少々修正

ゲーム脳の話が某掲示板で続いていたので、なんとなく「なんでアニメ脳がないのかな」と思ったり。アニメ脳が言いづらいとか語感云々じゃなくて、あっても悪くない。まあ、それが以前は「オタク」だったんだろうけど。で、ゲームとアニメの違いを考えた。アニメは多くの人、特にメディアに関わっている人間ほど「世間には良いアニメと悪いアニメがある」と大雑把なりとも、そういった認識が浸透しているのが大きな違いではないか、と。普段はアニメは見なくても宮崎アニメなら映画館まで行ってもいいと思う部長さんとか、サザエさんちびまる子ちゃんは欠かさず見るOLさんとか。世の中のアニメは良いものも悪いものもあるんだ、と多くの人が了解している。自分の経験に照らし合わせても、もののけ姫をデートの際に見に行ったが、これっぽちも違和感はなかった。アニメは大多数にとって「理解できるもの」として映っている。だからこそ、アニメを見るとアニメ脳になるという単純構造が成立しづらいんじゃないか。
で、翻って「ゲーム脳」。「世の中には良いゲームと悪いゲームがあるんだ」とゲームを遊ばない人たちを納得させられれば、オールOKとなるように思う。だけどさ、そんなの難しい。良いゲームの定義は各自で勝手に作り上げればいいと思うけど、いきなりFFを遊ばせる? それとも、スーパーマリオを遊ばせる? HALOとかに触れさせる? GTA3を見せる? とりあえず、MOTHERリメイク版にしとくか? 今までゲームをやらずに過ごしてきた人たちですよ。どんなゲームを持ってきても、ちょっと無理だよな。せいぜいテトリス止まりでしょう。例えば、ドラクエがね、200万本、300万本といわずに2000万本、3000万本クラスになればゲームを取り巻く環境もちょっとは変わってくると思うんだよね。だって、ナウシカならそれくらいの人たちが見ているでしょ? それを考えると、ゲーム業界って金はあるけど世間への影響力は小さいよなー。
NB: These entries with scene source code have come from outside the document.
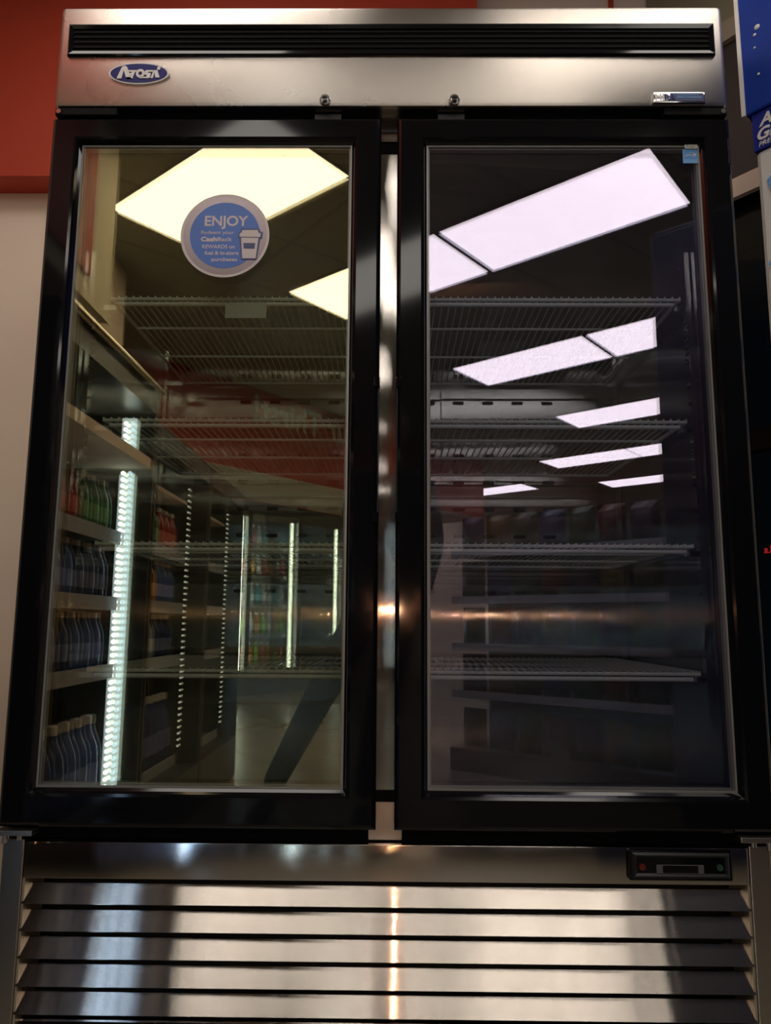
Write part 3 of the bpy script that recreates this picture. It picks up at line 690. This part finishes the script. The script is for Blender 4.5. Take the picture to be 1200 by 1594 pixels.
hr = MB(); bmesh.ops.create_uvsphere(hr.bm, u_segments=32, v_segments=20, radius=1)
for v in hr.bm.verts:
    x, y, z = v.co; kf = 1.0 if (y < .25 or z > .62) else .9
    v.co = Vector((x * .080 * kf, y * .100 * kf - .004, z * .112 * kf + .012))
bmesh.ops.delete(hr.bm, geom=[v for v in hr.bm.verts if v.co.z < -.045 or (v.co.y > .035 and v.co.z < .07)], context='VERTS')
on_head(hr).build('hair', 'hair', pn, smooth=True)
for sx in (-1, 1):
    ea = MB(); bmesh.ops.create_uvsphere(ea.bm, u_segments=12, v_segments=8, radius=1)
    for v in ea.bm.verts: v.co = Vector((sx*.073 + v.co.x*.007, -.005 + v.co.y*.017, -.002 + v.co.z*.030))
    on_head(ea).build('ear', 'skin', pn, smooth=True)
    ey = MB(); bmesh.ops.create_uvsphere(ey.bm, u_segments=12, v_segments=8, radius=1)
    for v in ey.bm.verts: v.co = Vector((sx*.030 + v.co.x*.011, .080 + v.co.y*.008, .008 + v.co.z*.007))
    on_head(ey).build('eye', 'white', pn, smooth=True)
    on_head(MB().tube((sx*.030, .086, .0065), (sx*.030, .0892, .0065), .0045, 12)).build('pupil', 'hair', pn)
    br_ = MB().box((sx*.030 - .014, .082, .022), (sx*.030 + .014, .089, .026)); on_head(br_).build('eyebrow', 'hair', pn)
M['lip'] = mat('lip_tone', (.40, .18, .15), .5)
on_head(MB().box((-.020, .084, -.056), (.020, .098, -.048), bev=.003)).build('mouth', 'lip', pn, smooth=True)
# hands closed on the phone's long edges
for sx, cxh in ((-1, -.072), (1, .098)):
    wx, wy, wz = cxh + sx*.012, PY + .325, .893
    px_ = .0114 + sx*.082
    hv = [(wx, wy, wz, (.024, .017)), ((wx + px_)/2, wy + .035, .855, (.032, .016)), (px_ + sx*.004, wy + .062, .815, (.034, .015))]
    he = [(0, 1), (1, 2)]
    for k in range(4):
        zf = .838 - k * .021; ln = (.9, 1.0, .95, .78)[k]; b0 = len(hv)
        hv += [(px_ + sx*.004, wy + .075, zf, .0095), (px_ - sx*.002, wy + .075 + .016*ln, zf, .0088), (px_ - sx*.020*ln, wy + .093, zf, .0080), (px_ - sx*.034*ln, wy + .092, zf, .0072)]
        he += [(2, b0), (b0, b0+1), (b0+1, b0+2), (b0+2, b0+3)]
    b0 = len(hv); hv += [((wx + px_)/2 - sx*.020, wy + .030, .850, .012), (px_ - sx*.030, wy + .048, .838, .010), (px_ - sx*.042, wy + .062, .822, .009)]
    he += [(1, b0), (b0, b0+1), (b0+1, b0+2)]
    skin('hand', 'skin', pn, hv, he, sub=2)
ph = MB().box((.0114 - .075, -1.4085, .755), (.0114 + .075, -1.4005, .835), bev=.003).build('smartphone', 'black_matt', smooth=True)
tag(ph, 'black smartphone held sideways in both hands of the standing person', 'phone')
MB().box((.0114 - .070, -1.4098, .759), (.0114 + .070, -1.4086, .831)).build('screen', 'slot', ph)
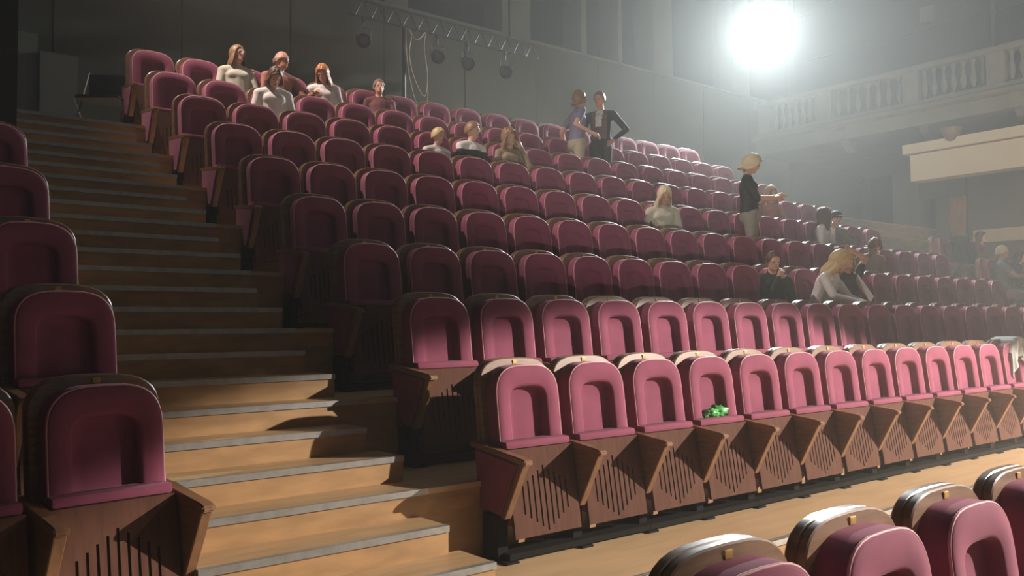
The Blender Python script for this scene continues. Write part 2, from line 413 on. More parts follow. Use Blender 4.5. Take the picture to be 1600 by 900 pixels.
# ------------------------------------------------------------------ balcony on the right
BX = 15.2
bal = empty('balcony', (0, 0, 0), 0, 'pale plaster balcony with balustrade on the right wall above the seats', 'balcony')
box('floor_slab', (BX+.05, -1.5, 5.22), (XW-.02, BACK-.03, 5.56), M['plaster'], bal)
bm = bmesh.new()
prism = [(BX-.02, 5.50), (BX-.10, 5.53), (BX-.10, 5.60), (BX-.04, 5.63), (BX+.3, 5.63), (BX+.3, 5.50)]
A = [bm.verts.new((x, -1.5, z)) for x, z in prism]; B = [bm.verts.new((x, BACK-.03, z)) for x, z in prism]
bm.faces.new(A); bm.faces.new(B[::-1])
for i in range(6): bm.faces.new((A[i], A[(i+1) % 6], B[(i+1) % 6], B[i]))
link('cornice', tomesh(bm, 'cornice'), M['plaster'], bal)
box('plinth', (BX, -1.5, 5.63), (BX+.24, BACK-.03, 5.72), M['plaster'], bal)
box('handrail', (BX-.04, -1.5, 6.32), (BX+.28, BACK-.03, 6.43), M['plaster'], bal, bevel=.02)
bm = bmesh.new(); add_box(bm, (-.11, -.16, 5.72), (.11, .16, 6.32)); pier = tomesh(bm, 'pier'); pier.materials.append(M['plaster'])
bm = bmesh.new()
add_lathe(bm, [(.055, 0), (.055, .04), (.03, .06), (.042, .12), (.062, .2), (.055, .28), (.03, .4), (.026, .48), (.045, .53), (.05, .56), (.05, .6)], 10)
balu = tomesh(bm, 'baluster'); balu.materials.append(M['plaster']); shade_auto(balu, 40)
piers = [7.9, 6.35, 4.45, 2.83, 1.2, -.4]
for y in piers:
    o = bpy.data.objects.new('pier', pier); COL.objects.link(o); o.parent = bal; o.location = (BX+.12, y, 0)
for a, b in zip(piers, piers[1:]):
    n = 7
    for i in range(n):
        y = a-.16+(b+.16-a+.16)*(i+.5)/n
        o = bpy.data.objects.new('baluster', balu); COL.objects.link(o); o.parent = bal; o.location = (BX+.12, y, 5.72)
for y in (6.0, 4.3, 2.5, .8):
    bm = bmesh.new()
    pts = [(BX+.02, 5.5), (BX+.5, 5.5), (BX+.5, 5.0), (BX+.3, 5.1), (BX+.1, 5.32)]
    A = [bm.verts.new((x, y-.09, z)) for x, z in pts]; B = [bm.verts.new((x, y+.09, z)) for x, z in pts]
    bm.faces.new(A); bm.faces.new(B[::-1])
    for i in range(5): bm.faces.new((A[i], A[(i+1) % 5], B[(i+1) % 5], B[i]))
    link('bracket', tomesh(bm, 'bracket'), M['plaster'], bal)
# balcony back wall, with faint moulding lines, a pale notice and a corner strip
bw = struct(empty('wall_upper', (0, 0, 0)), 'grey upper side wall behind the balcony', 'wall')
box('wall_panel', (17.6, -2, 5.56), (17.7, BACK, 12), M['undergrey'], bw)
for z in (7.9, 9.2): box('moulding', (17.54, -2, z), (17.6, BACK, z+.06), M['pilaster'], bw)
box('corner_strip', (17.5, 3.72, 5.6), (17.6, 3.8, 12), M['plaster'], bw)
tg = box('notice_sign', (17.5, 5.0, 8.05), (17.6, 5.32, 8.40), M['plaster']); tg['label'] = 'small pale square notice on the grey wall above the balcony'; tg['category'] = 'sign'
# cream fascia hanging below the balcony
fs = struct(empty('trim_3', (0, 0, 0)), 'cream boxed fascia under the balcony', 'trim')
box('fascia_board', (BX, -1.5, 4.11), (BX+.35, 4.49, 4.64), M['cream'], fs, bevel=.01)
box('fascia_strip', (BX-.05, -1.5, 4.67), (BX+.3, 4.62, 4.86), M['cream'], fs, bevel=.01)
box('fascia_joint', (BX+.03, -1.5, 4.64), (BX+.3, 4.5, 4.67), M['shell'], fs)
orn = bmesh.new(); add_lathe(orn, [(.02, -.26), (.10, -.22), (.17, -.1), (.2, 0)], 12, (BX-.02, 3.65, 5.03))
o = link('ornament', tomesh(orn, 'ornament'), M['shell']); o['label'] = 'dark round plaster boss under the balcony edge above the cream fascia'; o['category'] = 'ornament'
shade_auto(o.data, 50)
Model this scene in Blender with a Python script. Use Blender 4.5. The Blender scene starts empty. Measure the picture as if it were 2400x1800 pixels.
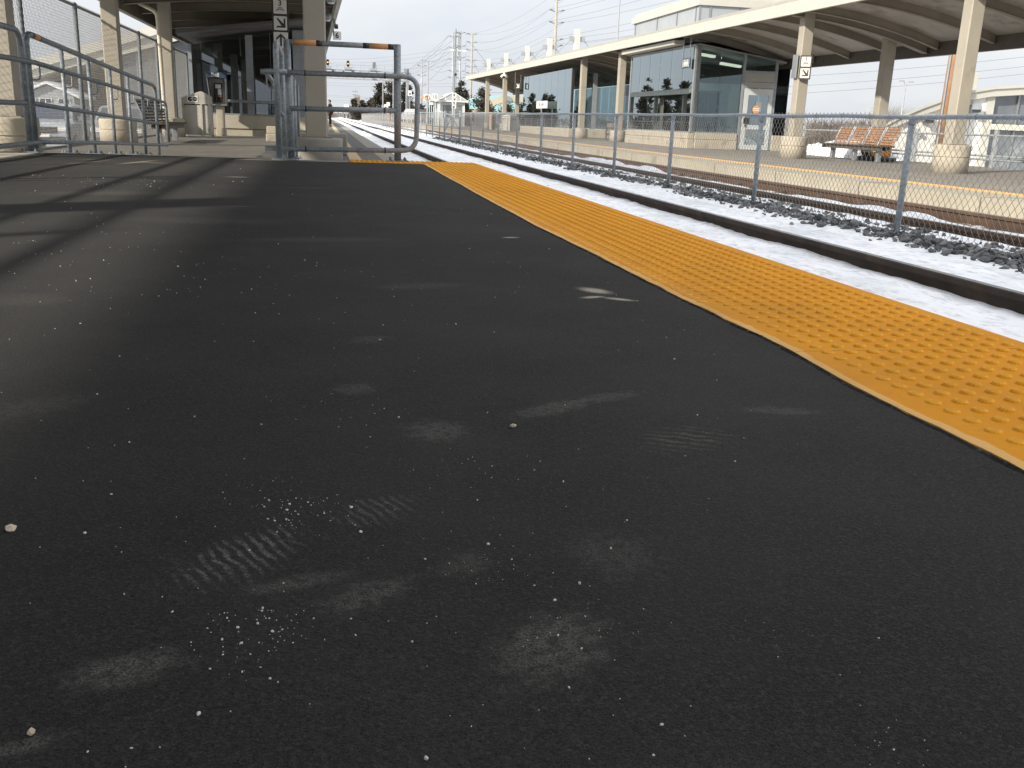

で、余談。今日、とある米国ゲーム雑誌のマーケティング部門の方とお会いして、海外のゲーム開発者向けの雑誌をどうやったら日本に売り込めるのかという相談を受けたのだ。まあ、メインは僕じゃなくて、たまたま呼ばれて同席にしたに過ぎない。しかし、“とある米国ゲーム雑誌(開発者向け)”が公称3万5千部ですって! 公称だから実質はもっと低いんだろうけど、日本で同じような雑誌を発売しようと思ったら3000部くらいでしょうな。米国のゲーム開発者人口の厚みを実感しました。だけど、じゃ、なんで日本のゲーム業界はここまで栄えたんだろう。厚みでいえば、米国仁明らかに負けているのに、そこそこやっているし、今まではトップを走り続けてきたのは事実(今も走っている?)。
ポイントは日本のゲーム開発者人口が薄いことにあるんじゃないか。薄いからこそ、当然、少数精鋭がスタンダードになるし、利益の一極集中が起きたんじゃないか。でも、業界が儲かっているように見えたのは、少数だから儲かっていわたけで、今現在のように、そのお金を目当てに多くの人が群がるようになると、とたんに図式が崩れ始める。日本のゲーム業界ってのは、多くの人間を抱えるような仕組みを持っていない(ライターという職業に絞っていえば、評論家というポジションが成立するような豊かさはないしね)。一極集中だからこそ、反論を許さない独裁者的な傾向が強い業界なんだ。それが良いか悪いかはわからないが、ここまでゲーム業界を引っ張ってきた功績は賞賛に値する……、なーんて聞き分けの良いことは言いません。そんなのは悪いに決まっている。ゲーム業界の立ち上げに参加した奴等だけが面白いことばかりをやって、遅れたオレが爪弾きにされるなんて、呆れるくらいにつまらん。さっき言ったように、アニメは2000万人、3000万人の市場を作っている。ドラクエが300万本売れたとして、最低、残り1700万人が宙ぶらりんなわけだ。なんだ、ホラ、遊べる環境がたっぷり残されているじゃん、という。

ま、妄想半分、本気半分。半分は本気ってことですがね。
さらにアニメでいえば、もっと可能性があると思っているので、5年前くらいから雑誌や書籍で実験を繰り返している。最近、けっこう敏感なところに引っかかってきたように感じている。もう少しすれば、もっと身軽に仕掛けられるようになるのかも?